I send Mr Franklin such resolutions as refer to general objects, which may be of use to you in conducting your negotiations, presuming that he will communicate freely with you. There will be no necessity while you are together of multiplying them with respect to our affairs here; they have undergone no change. The number of resolutions passed by Congress and the different States, (copies of which have been transmitted to our Ministers) serve to show the fixed and unalterable determination of the rulers and the people on this side of the water, to adhere inviolably to their engagements. This will, I hope, open the eyes of the British, and show them the vanity of expecting to dissolve a confederacy, which is founded in mutual interest and honor.
With respect to intelligence, we have little of importance. The army is gone into winter quarters. The fleet, under the command of the Marquis de Vaudreuil, still remains at Boston. Fourteen sail of the line and eight frigates left New York the 26th ultimo. We have yet no account of the evacuation of Charleston, though we have long expected it. I cannot turn my eyes to that quarter, without offering you my sincerest condolence on the untimely death of the gallant Colonel Laurens. It is not easy for those who knew his value to offer consolation. When time shall have turned the keen edge of your afflictions, you may find some mitigation of it in the cause and manner of his death, in the services he has rendered his country, and in the honor which he reflects on all who were connected with him.

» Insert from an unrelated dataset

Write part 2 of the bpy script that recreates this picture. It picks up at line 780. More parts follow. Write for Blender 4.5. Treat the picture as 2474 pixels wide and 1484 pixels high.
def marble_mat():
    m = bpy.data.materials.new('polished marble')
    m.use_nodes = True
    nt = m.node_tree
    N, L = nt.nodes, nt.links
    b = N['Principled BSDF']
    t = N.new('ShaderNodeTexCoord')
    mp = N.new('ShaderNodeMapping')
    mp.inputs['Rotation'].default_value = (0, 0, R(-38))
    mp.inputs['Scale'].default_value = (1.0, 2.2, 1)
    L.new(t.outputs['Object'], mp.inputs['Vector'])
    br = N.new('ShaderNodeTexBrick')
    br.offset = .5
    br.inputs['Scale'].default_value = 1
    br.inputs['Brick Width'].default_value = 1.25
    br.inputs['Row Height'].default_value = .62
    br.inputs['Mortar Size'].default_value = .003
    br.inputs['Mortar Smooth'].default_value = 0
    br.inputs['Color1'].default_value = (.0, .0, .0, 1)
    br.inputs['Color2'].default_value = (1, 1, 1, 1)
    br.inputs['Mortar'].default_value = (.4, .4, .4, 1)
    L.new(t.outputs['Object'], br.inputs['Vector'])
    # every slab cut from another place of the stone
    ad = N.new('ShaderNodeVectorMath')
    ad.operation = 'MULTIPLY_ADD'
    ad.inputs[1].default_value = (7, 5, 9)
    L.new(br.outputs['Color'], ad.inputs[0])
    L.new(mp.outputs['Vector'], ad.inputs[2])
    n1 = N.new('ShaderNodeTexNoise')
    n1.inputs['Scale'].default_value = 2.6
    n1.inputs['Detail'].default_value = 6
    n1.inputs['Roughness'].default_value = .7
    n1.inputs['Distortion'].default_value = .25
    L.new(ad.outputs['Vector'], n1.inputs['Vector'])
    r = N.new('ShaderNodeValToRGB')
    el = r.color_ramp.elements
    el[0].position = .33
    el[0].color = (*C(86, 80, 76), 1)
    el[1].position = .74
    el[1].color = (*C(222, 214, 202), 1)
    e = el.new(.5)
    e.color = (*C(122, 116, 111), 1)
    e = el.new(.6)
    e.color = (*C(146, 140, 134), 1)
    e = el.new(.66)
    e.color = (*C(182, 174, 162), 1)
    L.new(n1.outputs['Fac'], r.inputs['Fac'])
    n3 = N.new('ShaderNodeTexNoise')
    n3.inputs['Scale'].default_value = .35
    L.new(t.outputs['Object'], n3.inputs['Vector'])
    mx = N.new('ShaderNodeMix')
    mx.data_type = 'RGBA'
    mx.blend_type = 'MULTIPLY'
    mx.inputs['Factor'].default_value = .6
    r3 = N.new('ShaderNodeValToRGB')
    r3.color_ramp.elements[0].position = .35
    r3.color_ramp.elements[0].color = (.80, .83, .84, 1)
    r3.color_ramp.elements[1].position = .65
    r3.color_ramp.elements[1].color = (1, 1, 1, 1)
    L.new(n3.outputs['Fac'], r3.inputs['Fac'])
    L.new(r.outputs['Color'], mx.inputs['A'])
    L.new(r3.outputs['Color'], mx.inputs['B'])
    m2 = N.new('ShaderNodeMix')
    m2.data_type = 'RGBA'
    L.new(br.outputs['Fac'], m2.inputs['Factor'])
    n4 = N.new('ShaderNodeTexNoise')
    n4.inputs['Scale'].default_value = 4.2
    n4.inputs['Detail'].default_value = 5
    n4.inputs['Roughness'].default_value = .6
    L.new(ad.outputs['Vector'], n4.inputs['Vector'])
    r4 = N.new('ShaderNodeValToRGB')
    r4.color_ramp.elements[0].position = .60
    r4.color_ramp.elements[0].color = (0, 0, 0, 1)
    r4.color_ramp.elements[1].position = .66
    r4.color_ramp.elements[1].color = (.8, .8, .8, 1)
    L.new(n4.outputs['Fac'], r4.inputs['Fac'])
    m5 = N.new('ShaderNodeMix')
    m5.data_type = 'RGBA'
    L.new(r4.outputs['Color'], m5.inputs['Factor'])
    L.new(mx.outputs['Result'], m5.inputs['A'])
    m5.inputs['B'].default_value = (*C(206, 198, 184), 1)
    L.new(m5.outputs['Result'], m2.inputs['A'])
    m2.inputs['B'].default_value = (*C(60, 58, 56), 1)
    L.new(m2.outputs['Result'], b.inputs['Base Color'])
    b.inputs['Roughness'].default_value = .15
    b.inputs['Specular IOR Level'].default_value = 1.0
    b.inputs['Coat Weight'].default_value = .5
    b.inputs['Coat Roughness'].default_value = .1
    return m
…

I am, Sir, with respect and esteem, &c.
TO LORD CORNWALLIS.
Paris, December 9th, 1782.
My Lord,
Often, since the 31st of May last, your Lordship must have charged me with want of decency and good manners, for a seeming delinquency to an address of that date, which your Lordship intended to honor me with. The bare apprehension has added to my unhappiness, notwithstanding my feelings of assurance that your Lordship will acquit me upon the instant of being informed, that only a few minutes have passed since Mr Oswald called upon me with the letter, and an apology for having mislaid and detained it so long.
Believe me, my Lord, though I was at a distance from Passy, I was not unmindful of accomplishing your Lordship’s release from parole, in exchange for my discharge. My feelings on that occasion were always alive. I was never satisfied with my own enlargement, till I had written pressingly to Doctor Franklin, and had finally delivered my opinion upon an appeal from the Doctor, intimating that he would do “what I should think best.” Without a moment’s hesitation, I signified my ideas, both of the expediency and necessity of satisfying the well grounded expectations of the British Ministry. Your Lordship will find that the release followed, or that it was the consequence of previous applications on my part, and of Mr Oswald’s assurance that an exchange was expected, that he himself had treated with me while I was a prisoner in the Tower of London for that purpose, by desire of the Administration, a fact, to which many others might be added, confronting an assertion respecting this affair, in a late letter from the British Commissioners at New York to General Washington. The assertion in that letter did great violence to candor, but as I am sure your Lordship could not possibly have been privy to the ground of that transaction, I forbear to enlarge upon the subject. Nor do I mean to touch the veracity of the Commissioners, who no doubt wrote as they had been instructed. Even the instruction, I charitably hope, was rather the effect of inadvertency than of premeditated detour.